┌─ The data
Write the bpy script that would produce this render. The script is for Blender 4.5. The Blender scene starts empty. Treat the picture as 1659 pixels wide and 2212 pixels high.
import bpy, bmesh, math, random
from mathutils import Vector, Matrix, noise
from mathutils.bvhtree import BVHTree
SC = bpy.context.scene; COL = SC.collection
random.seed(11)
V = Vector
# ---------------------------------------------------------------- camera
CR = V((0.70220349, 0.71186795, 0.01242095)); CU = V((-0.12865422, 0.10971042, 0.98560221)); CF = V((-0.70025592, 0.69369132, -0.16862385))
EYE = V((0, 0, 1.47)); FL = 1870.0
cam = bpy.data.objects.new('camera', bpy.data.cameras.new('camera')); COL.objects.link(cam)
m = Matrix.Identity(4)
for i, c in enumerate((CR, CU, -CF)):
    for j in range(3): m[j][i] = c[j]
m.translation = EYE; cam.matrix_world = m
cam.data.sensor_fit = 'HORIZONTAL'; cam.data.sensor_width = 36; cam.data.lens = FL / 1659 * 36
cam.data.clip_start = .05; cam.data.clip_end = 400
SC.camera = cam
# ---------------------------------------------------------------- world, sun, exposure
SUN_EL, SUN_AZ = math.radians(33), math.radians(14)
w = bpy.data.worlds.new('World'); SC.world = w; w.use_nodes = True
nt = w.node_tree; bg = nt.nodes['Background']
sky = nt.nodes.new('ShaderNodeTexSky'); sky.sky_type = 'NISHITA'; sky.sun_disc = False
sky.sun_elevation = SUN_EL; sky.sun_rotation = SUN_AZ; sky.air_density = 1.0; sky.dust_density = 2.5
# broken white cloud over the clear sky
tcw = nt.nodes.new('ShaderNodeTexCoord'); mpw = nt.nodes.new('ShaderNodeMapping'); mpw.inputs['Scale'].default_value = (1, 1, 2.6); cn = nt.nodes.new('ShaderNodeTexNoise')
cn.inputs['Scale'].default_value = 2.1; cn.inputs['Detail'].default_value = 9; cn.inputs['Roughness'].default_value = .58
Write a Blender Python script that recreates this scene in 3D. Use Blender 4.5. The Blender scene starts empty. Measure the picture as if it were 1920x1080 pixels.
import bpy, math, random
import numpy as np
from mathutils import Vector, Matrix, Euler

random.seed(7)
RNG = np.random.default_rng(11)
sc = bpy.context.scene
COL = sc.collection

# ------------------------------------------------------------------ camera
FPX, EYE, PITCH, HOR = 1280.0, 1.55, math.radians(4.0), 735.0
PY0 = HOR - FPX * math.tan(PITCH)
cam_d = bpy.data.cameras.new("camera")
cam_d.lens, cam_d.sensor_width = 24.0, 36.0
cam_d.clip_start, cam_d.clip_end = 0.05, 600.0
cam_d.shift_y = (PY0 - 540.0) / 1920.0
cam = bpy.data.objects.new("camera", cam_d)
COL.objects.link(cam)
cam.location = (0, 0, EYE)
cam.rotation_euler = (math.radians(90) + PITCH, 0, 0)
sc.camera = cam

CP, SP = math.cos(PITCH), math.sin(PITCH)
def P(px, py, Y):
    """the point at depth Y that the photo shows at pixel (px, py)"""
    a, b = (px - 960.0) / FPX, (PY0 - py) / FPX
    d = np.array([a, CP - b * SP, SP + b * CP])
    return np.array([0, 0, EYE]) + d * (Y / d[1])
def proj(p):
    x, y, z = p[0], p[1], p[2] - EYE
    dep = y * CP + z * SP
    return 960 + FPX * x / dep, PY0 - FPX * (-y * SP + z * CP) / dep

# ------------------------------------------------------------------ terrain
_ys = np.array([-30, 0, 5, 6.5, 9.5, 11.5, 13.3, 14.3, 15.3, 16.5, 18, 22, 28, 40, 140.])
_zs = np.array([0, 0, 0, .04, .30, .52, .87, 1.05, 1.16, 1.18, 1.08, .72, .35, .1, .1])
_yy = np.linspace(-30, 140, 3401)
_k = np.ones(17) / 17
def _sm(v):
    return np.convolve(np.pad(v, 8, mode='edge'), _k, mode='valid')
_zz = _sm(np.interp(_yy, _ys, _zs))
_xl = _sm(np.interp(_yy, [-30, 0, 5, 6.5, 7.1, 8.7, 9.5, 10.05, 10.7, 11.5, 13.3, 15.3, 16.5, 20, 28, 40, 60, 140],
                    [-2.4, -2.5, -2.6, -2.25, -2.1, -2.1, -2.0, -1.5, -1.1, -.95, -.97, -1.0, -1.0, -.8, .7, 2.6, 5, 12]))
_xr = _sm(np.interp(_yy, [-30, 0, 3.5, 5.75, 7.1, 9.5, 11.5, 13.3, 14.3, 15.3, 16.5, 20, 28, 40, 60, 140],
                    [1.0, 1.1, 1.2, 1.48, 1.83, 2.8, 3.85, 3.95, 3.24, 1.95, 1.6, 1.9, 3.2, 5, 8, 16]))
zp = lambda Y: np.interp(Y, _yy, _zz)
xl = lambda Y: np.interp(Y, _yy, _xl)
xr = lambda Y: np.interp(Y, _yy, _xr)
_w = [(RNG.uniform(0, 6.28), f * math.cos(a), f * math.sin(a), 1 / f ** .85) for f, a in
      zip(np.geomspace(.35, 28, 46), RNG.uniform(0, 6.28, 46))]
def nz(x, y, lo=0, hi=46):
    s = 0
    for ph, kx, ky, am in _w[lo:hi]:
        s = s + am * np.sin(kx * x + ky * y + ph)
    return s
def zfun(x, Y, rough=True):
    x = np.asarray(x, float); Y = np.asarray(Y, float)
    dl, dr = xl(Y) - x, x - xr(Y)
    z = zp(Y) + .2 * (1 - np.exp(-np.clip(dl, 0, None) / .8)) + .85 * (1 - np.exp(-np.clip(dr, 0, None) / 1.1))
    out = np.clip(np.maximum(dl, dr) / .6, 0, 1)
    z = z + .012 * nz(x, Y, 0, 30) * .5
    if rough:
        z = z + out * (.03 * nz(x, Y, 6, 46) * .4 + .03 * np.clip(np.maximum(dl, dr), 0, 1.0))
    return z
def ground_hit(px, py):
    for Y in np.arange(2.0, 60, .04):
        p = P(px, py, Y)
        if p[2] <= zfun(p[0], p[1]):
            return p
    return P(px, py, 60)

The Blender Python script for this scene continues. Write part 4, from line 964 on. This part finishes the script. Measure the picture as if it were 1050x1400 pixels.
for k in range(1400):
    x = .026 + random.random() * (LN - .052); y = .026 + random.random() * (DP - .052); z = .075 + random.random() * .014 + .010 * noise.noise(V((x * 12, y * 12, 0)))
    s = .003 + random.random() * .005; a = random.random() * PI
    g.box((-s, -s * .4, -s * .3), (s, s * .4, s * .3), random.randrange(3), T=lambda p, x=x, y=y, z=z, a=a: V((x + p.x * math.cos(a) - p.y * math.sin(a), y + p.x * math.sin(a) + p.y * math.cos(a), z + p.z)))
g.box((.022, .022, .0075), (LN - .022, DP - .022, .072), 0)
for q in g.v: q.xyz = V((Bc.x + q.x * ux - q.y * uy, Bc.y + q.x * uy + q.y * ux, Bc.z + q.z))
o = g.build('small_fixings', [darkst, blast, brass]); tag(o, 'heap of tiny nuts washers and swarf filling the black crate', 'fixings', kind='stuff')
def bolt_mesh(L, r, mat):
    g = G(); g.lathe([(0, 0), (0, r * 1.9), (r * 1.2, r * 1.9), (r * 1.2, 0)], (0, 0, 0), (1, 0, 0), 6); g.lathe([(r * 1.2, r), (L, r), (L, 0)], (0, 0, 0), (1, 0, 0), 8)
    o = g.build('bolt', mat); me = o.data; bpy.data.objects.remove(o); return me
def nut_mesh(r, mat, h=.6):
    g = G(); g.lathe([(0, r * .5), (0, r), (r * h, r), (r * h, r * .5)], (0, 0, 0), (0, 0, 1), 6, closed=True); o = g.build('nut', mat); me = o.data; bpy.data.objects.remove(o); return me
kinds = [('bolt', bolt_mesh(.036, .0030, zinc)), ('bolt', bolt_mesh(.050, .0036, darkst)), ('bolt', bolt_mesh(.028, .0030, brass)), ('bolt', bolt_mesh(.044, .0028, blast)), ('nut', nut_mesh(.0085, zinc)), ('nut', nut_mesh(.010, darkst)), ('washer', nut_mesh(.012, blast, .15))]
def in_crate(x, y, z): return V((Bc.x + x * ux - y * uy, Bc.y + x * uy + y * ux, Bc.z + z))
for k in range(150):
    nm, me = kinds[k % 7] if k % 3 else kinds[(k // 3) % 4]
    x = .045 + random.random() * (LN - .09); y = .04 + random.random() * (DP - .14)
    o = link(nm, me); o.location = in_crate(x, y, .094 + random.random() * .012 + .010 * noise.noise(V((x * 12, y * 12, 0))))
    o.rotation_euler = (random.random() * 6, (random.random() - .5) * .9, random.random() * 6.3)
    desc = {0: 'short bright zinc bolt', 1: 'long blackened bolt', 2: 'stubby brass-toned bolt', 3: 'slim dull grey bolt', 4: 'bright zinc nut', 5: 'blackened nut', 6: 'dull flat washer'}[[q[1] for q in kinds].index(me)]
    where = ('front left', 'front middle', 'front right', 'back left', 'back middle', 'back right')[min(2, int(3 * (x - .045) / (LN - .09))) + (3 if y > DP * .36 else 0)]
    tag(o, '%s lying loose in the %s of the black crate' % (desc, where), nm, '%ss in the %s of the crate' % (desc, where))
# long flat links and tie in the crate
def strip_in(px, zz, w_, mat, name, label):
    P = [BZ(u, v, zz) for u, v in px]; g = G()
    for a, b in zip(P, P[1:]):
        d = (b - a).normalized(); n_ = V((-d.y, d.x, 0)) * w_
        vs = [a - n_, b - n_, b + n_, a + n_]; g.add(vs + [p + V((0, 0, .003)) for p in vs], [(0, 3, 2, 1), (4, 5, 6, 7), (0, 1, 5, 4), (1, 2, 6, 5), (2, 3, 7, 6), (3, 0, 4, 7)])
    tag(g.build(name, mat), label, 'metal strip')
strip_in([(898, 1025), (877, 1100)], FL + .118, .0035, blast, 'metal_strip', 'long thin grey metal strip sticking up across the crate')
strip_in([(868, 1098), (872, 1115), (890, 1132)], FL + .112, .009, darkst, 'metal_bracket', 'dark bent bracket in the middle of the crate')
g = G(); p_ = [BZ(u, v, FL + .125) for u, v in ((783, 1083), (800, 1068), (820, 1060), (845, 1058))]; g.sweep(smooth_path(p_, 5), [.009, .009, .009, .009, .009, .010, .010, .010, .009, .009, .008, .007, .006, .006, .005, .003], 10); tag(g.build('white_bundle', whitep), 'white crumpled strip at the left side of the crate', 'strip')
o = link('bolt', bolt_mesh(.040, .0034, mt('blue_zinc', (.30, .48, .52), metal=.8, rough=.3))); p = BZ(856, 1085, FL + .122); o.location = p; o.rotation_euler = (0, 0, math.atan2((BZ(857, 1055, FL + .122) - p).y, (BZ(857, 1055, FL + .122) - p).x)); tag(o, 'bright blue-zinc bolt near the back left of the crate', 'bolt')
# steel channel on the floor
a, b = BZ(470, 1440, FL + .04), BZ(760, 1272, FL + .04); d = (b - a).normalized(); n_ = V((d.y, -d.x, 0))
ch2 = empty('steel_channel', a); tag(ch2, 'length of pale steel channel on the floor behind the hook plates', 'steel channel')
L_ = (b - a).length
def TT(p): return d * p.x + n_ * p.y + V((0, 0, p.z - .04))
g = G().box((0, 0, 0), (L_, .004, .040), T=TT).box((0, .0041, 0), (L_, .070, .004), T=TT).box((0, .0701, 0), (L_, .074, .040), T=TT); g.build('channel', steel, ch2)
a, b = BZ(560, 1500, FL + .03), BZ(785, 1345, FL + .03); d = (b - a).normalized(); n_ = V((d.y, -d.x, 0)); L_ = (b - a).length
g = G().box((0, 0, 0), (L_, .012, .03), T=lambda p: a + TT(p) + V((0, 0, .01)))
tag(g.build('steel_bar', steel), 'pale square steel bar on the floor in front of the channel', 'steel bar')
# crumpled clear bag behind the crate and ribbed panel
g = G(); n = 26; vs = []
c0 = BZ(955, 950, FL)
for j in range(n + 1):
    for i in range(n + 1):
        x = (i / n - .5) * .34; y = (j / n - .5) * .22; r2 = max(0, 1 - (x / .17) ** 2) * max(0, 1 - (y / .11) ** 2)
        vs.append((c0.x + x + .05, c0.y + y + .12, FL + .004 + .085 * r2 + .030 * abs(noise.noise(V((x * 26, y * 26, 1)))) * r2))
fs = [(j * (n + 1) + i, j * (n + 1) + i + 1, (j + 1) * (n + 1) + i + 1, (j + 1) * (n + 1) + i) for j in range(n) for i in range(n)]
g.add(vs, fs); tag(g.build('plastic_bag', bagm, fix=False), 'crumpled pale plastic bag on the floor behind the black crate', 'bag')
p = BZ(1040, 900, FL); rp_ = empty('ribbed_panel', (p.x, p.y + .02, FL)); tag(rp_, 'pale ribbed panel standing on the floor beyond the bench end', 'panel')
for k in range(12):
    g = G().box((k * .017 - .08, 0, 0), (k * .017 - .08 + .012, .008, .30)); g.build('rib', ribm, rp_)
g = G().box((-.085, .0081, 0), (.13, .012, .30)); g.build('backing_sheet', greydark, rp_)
└─
Pull out all lines in the data above that include "starts".

- [Exercise result]
Write the bpy script that would produce this render. The script is for Blender 4.5. The Blender scene starts empty. Treat the picture as 1659 pixels wide and 2212 pixels high.
Write a Blender Python script that recreates this scene in 3D. Use Blender 4.5. The Blender scene starts empty. Measure the picture as if it were 1920x1080 pixels.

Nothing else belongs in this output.